I dubbi sulla sua eleggibilità e sull’autenticità delle firme non hanno avuto particolari conseguenze sulla presidenza Formigoni, che si è continuata a rafforzare in questi anni, anche grazie al sistema di potere creato in oltre quindici anni in Giunta. Formigoni è stato spesso accusato di aver distribuito incarichi a particolari gruppi di persone, una sorta di clientelismo orientato principalmente verso gli esponenti di Comunione e Liberazione, con particolare attenzione al suo braccio economico, la Compagnia delle Opere. Sono critiche ricorrenti, cui Formigoni ha risposto più volte con smentite, con gli elenchi degli incarichi affidati e con la rivendicazione dei risultati ottenuti dal suo governo, soprattutto relativamente alla qualità del sistema sanitario.

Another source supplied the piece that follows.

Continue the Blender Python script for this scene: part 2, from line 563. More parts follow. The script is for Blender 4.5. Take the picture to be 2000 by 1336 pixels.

Ma proprio da questo stretto rapporto con gli ambienti di CL e dal settore della sanità è nato il caso giudiziario più difficile per Formigoni, indagato per corruzione in concorso con l’amico Pierangelo Daccò nell’ambito di una inchiesta sulla sanità privata in Lombardia. Tra le altre cose, si ipotizza che Daccò concedesse al presidente della Regione diversi benefit (vacanze, soggiorni, cene) ottenendo in cambio delibere regionali a favore di strutture sanitarie private, come la fondazione Maugeri alla quale Daccò aveva fatto da consulente. Formigoni ha sempre respinto le accuse, dicendo di avere fiducia nella magistratura e di non avere alcuna intenzione di dimettersi per questa vicenda.
Il problema per Formigoni è che negli ultimi mesi ha iniziato a sgretolarsi il sistema messo in piedi sotto la sua guida in questi anni in Regione. Nel Consiglio regionale ci sono tredici persone indagate per varie vicende, dall’acquisto di voti con infiltrazioni della criminalità organizzata alla corruzione, passando per il traffico illecito di rifiuti. L’eccellente sistema amministrativo lombardo di cui parla Formigoni mostra ormai crepe vistose, ma il suo artefice si ostina a definire tutte le vicende come singoli casi personali, che non hanno nulla a che vedere con la Regione, benché interessino persone con incarichi istituzionali di vario livello. Una contraddizione sempre più evidente, che potrebbe avere altre serie conseguenze per Formigoni e la sua carriera politica.
Il presidente della Regione Lombardia in questi mesi ha minimizzato in ogni occasione i problemi giudiziari che coinvolgono consiglieri e assessori. Lo ha fatto sui giornali, in televisione, alla radio e sui social network, dove è particolarmente attivo con un suo account Twitter. Capace di criticare i privilegi della politica facendosi inquadrare a Porto Cervo con gli yacht sullo sfondo, è stato accusato da molti di aver perso il contatto con la realtà, di essersi creato una bolla per proteggersi dagli attacchi, uno spazio artificiale posticcio come il set dove registra i suoi Forcaffè, la videorubrica settimanale su YouTube in cui parla di politica e massimi sistemi preparando un caffè che offre poi regolarmente ai suoi immaginari spettatori. O almeno, a quelli che gli restano.